**Stated task:** Reproduce the material in full, exactly as written.

**Information supplied:**
────────
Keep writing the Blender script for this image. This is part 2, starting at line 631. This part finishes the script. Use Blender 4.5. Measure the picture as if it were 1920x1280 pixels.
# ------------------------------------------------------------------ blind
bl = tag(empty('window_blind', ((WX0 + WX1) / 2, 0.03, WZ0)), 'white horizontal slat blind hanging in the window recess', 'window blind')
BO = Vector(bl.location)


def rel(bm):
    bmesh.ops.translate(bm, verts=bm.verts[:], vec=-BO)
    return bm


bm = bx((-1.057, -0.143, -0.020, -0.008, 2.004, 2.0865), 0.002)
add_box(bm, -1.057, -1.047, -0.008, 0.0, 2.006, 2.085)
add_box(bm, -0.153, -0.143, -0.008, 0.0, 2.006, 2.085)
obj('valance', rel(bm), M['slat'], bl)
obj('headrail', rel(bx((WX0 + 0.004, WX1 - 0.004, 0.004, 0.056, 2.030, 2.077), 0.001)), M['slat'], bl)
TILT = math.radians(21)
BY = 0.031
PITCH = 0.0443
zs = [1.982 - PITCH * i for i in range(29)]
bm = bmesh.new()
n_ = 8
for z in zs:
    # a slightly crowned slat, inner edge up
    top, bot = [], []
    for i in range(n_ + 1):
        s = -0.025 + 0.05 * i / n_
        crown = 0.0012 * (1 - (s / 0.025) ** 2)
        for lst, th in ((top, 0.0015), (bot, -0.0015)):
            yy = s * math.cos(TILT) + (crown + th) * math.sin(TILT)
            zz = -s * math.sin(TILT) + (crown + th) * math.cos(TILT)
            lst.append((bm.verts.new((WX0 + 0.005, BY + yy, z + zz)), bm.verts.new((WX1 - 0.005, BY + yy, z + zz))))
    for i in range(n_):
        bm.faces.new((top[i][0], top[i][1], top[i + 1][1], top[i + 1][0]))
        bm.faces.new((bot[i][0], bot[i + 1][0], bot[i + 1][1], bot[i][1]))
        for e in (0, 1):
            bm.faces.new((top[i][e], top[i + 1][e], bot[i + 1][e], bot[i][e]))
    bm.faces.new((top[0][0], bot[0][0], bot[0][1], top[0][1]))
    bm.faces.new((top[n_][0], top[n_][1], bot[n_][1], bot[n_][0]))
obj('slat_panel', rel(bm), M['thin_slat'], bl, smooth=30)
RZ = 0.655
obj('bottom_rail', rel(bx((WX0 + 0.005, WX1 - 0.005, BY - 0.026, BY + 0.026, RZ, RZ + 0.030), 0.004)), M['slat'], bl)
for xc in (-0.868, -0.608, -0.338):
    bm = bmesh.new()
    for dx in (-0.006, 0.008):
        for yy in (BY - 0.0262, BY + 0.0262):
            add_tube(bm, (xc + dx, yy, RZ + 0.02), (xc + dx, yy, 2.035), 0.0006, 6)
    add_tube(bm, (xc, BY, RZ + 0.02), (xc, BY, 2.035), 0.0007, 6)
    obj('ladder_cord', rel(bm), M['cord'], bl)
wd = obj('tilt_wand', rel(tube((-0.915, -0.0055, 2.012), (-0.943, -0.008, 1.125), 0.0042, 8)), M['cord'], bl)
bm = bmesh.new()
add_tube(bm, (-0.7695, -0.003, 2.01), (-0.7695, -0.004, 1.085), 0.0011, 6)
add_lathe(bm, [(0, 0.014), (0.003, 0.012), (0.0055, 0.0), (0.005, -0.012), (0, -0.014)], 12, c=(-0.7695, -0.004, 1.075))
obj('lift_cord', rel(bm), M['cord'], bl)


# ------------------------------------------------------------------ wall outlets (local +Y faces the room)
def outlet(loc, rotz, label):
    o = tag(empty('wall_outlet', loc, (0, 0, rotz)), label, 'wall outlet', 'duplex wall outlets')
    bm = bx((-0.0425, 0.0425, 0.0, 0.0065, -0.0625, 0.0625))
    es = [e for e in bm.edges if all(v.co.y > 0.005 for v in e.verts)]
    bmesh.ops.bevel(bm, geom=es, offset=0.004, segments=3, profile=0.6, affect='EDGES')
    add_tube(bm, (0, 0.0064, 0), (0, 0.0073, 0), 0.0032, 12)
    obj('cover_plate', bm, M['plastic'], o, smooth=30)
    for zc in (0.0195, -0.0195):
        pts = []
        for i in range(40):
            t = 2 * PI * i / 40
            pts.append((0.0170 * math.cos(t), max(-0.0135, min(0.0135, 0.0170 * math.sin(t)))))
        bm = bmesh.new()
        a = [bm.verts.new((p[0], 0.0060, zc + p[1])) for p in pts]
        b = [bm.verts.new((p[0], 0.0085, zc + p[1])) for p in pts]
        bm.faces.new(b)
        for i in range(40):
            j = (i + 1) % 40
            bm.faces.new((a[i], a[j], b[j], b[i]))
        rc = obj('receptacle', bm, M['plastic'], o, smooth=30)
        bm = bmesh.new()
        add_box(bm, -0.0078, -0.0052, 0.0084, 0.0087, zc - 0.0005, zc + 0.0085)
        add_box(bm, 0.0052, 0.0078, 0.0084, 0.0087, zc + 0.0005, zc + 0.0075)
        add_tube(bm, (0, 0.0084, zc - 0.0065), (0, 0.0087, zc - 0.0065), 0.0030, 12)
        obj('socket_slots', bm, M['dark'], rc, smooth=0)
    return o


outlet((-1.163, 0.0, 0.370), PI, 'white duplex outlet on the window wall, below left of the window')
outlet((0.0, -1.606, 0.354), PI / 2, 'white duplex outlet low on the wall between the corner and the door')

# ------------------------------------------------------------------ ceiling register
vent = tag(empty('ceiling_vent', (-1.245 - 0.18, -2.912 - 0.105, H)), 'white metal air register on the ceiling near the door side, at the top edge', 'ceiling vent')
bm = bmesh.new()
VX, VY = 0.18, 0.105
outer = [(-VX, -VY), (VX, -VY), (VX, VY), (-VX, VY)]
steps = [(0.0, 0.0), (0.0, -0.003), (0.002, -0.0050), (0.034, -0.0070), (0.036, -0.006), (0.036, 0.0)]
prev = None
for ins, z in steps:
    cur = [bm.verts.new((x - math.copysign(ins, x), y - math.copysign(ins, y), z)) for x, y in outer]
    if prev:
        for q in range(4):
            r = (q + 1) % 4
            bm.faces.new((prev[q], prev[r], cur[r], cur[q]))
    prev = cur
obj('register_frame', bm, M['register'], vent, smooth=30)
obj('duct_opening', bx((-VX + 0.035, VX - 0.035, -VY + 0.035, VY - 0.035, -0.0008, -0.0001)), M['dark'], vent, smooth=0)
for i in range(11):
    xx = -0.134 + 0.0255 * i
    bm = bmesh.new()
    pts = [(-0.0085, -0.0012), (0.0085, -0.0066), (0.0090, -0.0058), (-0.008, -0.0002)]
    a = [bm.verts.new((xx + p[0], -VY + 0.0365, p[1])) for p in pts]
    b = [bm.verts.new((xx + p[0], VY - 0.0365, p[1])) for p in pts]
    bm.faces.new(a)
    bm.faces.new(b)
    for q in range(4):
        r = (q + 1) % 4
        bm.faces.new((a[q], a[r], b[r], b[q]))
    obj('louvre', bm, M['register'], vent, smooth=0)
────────
**Solution:**
Keep writing the Blender script for this image. This is part 2, starting at line 631. This part finishes the script. Use Blender 4.5. Measure the picture as if it were 1920x1280 pixels.
# ------------------------------------------------------------------ blind
bl = tag(empty('window_blind', ((WX0 + WX1) / 2, 0.03, WZ0)), 'white horizontal slat blind hanging in the window recess', 'window blind')
BO = Vector(bl.location)


def rel(bm):
    bmesh.ops.translate(bm, verts=bm.verts[:], vec=-BO)
    return bm


bm = bx((-1.057, -0.143, -0.020, -0.008, 2.004, 2.0865), 0.002)
add_box(bm, -1.057, -1.047, -0.008, 0.0, 2.006, 2.085)
add_box(bm, -0.153, -0.143, -0.008, 0.0, 2.006, 2.085)
obj('valance', rel(bm), M['slat'], bl)
obj('headrail', rel(bx((WX0 + 0.004, WX1 - 0.004, 0.004, 0.056, 2.030, 2.077), 0.001)), M['slat'], bl)
TILT = math.radians(21)
BY = 0.031
PITCH = 0.0443
zs = [1.982 - PITCH * i for i in range(29)]
bm = bmesh.new()
n_ = 8
for z in zs:
    # a slightly crowned slat, inner edge up
    top, bot = [], []
    for i in range(n_ + 1):
        s = -0.025 + 0.05 * i / n_
        crown = 0.0012 * (1 - (s / 0.025) ** 2)
        for lst, th in ((top, 0.0015), (bot, -0.0015)):
            yy = s * math.cos(TILT) + (crown + th) * math.sin(TILT)
            zz = -s * math.sin(TILT) + (crown + th) * math.cos(TILT)
            lst.append((bm.verts.new((WX0 + 0.005, BY + yy, z + zz)), bm.verts.new((WX1 - 0.005, BY + yy, z + zz))))
    for i in range(n_):
        bm.faces.new((top[i][0], top[i][1], top[i + 1][1], top[i + 1][0]))
        bm.faces.new((bot[i][0], bot[i + 1][0], bot[i + 1][1], bot[i][1]))
        for e in (0, 1):
            bm.faces.new((top[i][e], top[i + 1][e], bot[i + 1][e], bot[i][e]))
    bm.faces.new((top[0][0], bot[0][0], bot[0][1], top[0][1]))
    bm.faces.new((top[n_][0], top[n_][1], bot[n_][1], bot[n_][0]))
obj('slat_panel', rel(bm), M['thin_slat'], bl, smooth=30)
RZ = 0.655
obj('bottom_rail', rel(bx((WX0 + 0.005, WX1 - 0.005, BY - 0.026, BY + 0.026, RZ, RZ + 0.030), 0.004)), M['slat'], bl)
for xc in (-0.868, -0.608, -0.338):
    bm = bmesh.new()
    for dx in (-0.006, 0.008):
        for yy in (BY - 0.0262, BY + 0.0262):
            add_tube(bm, (xc + dx, yy, RZ + 0.02), (xc + dx, yy, 2.035), 0.0006, 6)
    add_tube(bm, (xc, BY, RZ + 0.02), (xc, BY, 2.035), 0.0007, 6)
    obj('ladder_cord', rel(bm), M['cord'], bl)
wd = obj('tilt_wand', rel(tube((-0.915, -0.0055, 2.012), (-0.943, -0.008, 1.125), 0.0042, 8)), M['cord'], bl)
bm = bmesh.new()
add_tube(bm, (-0.7695, -0.003, 2.01), (-0.7695, -0.004, 1.085), 0.0011, 6)
add_lathe(bm, [(0, 0.014), (0.003, 0.012), (0.0055, 0.0), (0.005, -0.012), (0, -0.014)], 12, c=(-0.7695, -0.004, 1.075))
obj('lift_cord', rel(bm), M['cord'], bl)


# ------------------------------------------------------------------ wall outlets (local +Y faces the room)
def outlet(loc, rotz, label):
    o = tag(empty('wall_outlet', loc, (0, 0, rotz)), label, 'wall outlet', 'duplex wall outlets')
    bm = bx((-0.0425, 0.0425, 0.0, 0.0065, -0.0625, 0.0625))
    es = [e for e in bm.edges if all(v.co.y > 0.005 for v in e.verts)]
    bmesh.ops.bevel(bm, geom=es, offset=0.004, segments=3, profile=0.6, affect='EDGES')
    add_tube(bm, (0, 0.0064, 0), (0, 0.0073, 0), 0.0032, 12)
    obj('cover_plate', bm, M['plastic'], o, smooth=30)
    for zc in (0.0195, -0.0195):
        pts = []
        for i in range(40):
            t = 2 * PI * i / 40
            pts.append((0.0170 * math.cos(t), max(-0.0135, min(0.0135, 0.0170 * math.sin(t)))))
        bm = bmesh.new()
        a = [bm.verts.new((p[0], 0.0060, zc + p[1])) for p in pts]
        b = [bm.verts.new((p[0], 0.0085, zc + p[1])) for p in pts]
        bm.faces.new(b)
        for i in range(40):
            j = (i + 1) % 40
            bm.faces.new((a[i], a[j], b[j], b[i]))
        rc = obj('receptacle', bm, M['plastic'], o, smooth=30)
        bm = bmesh.new()
        add_box(bm, -0.0078, -0.0052, 0.0084, 0.0087, zc - 0.0005, zc + 0.0085)
        add_box(bm, 0.0052, 0.0078, 0.0084, 0.0087, zc + 0.0005, zc + 0.0075)
        add_tube(bm, (0, 0.0084, zc - 0.0065), (0, 0.0087, zc - 0.0065), 0.0030, 12)
        obj('socket_slots', bm, M['dark'], rc, smooth=0)
    return o


outlet((-1.163, 0.0, 0.370), PI, 'white duplex outlet on the window wall, below left of the window')
outlet((0.0, -1.606, 0.354), PI / 2, 'white duplex outlet low on the wall between the corner and the door')

# ------------------------------------------------------------------ ceiling register
vent = tag(empty('ceiling_vent', (-1.245 - 0.18, -2.912 - 0.105, H)), 'white metal air register on the ceiling near the door side, at the top edge', 'ceiling vent')
bm = bmesh.new()
VX, VY = 0.18, 0.105
outer = [(-VX, -VY), (VX, -VY), (VX, VY), (-VX, VY)]
steps = [(0.0, 0.0), (0.0, -0.003), (0.002, -0.0050), (0.034, -0.0070), (0.036, -0.006), (0.036, 0.0)]
prev = None
for ins, z in steps:
    cur = [bm.verts.new((x - math.copysign(ins, x), y - math.copysign(ins, y), z)) for x, y in outer]
    if prev:
        for q in range(4):
            r = (q + 1) % 4
            bm.faces.new((prev[q], prev[r], cur[r], cur[q]))
    prev = cur
obj('register_frame', bm, M['register'], vent, smooth=30)
obj('duct_opening', bx((-VX + 0.035, VX - 0.035, -VY + 0.035, VY - 0.035, -0.0008, -0.0001)), M['dark'], vent, smooth=0)
for i in range(11):
    xx = -0.134 + 0.0255 * i
    bm = bmesh.new()
    pts = [(-0.0085, -0.0012), (0.0085, -0.0066), (0.0090, -0.0058), (-0.008, -0.0002)]
    a = [bm.verts.new((xx + p[0], -VY + 0.0365, p[1])) for p in pts]
    b = [bm.verts.new((xx + p[0], VY - 0.0365, p[1])) for p in pts]
    bm.faces.new(a)
    bm.faces.new(b)
    for q in range(4):
        r = (q + 1) % 4
        bm.faces.new((a[q], a[r], b[r], b[q]))
    obj('louvre', bm, M['register'], vent, smooth=0)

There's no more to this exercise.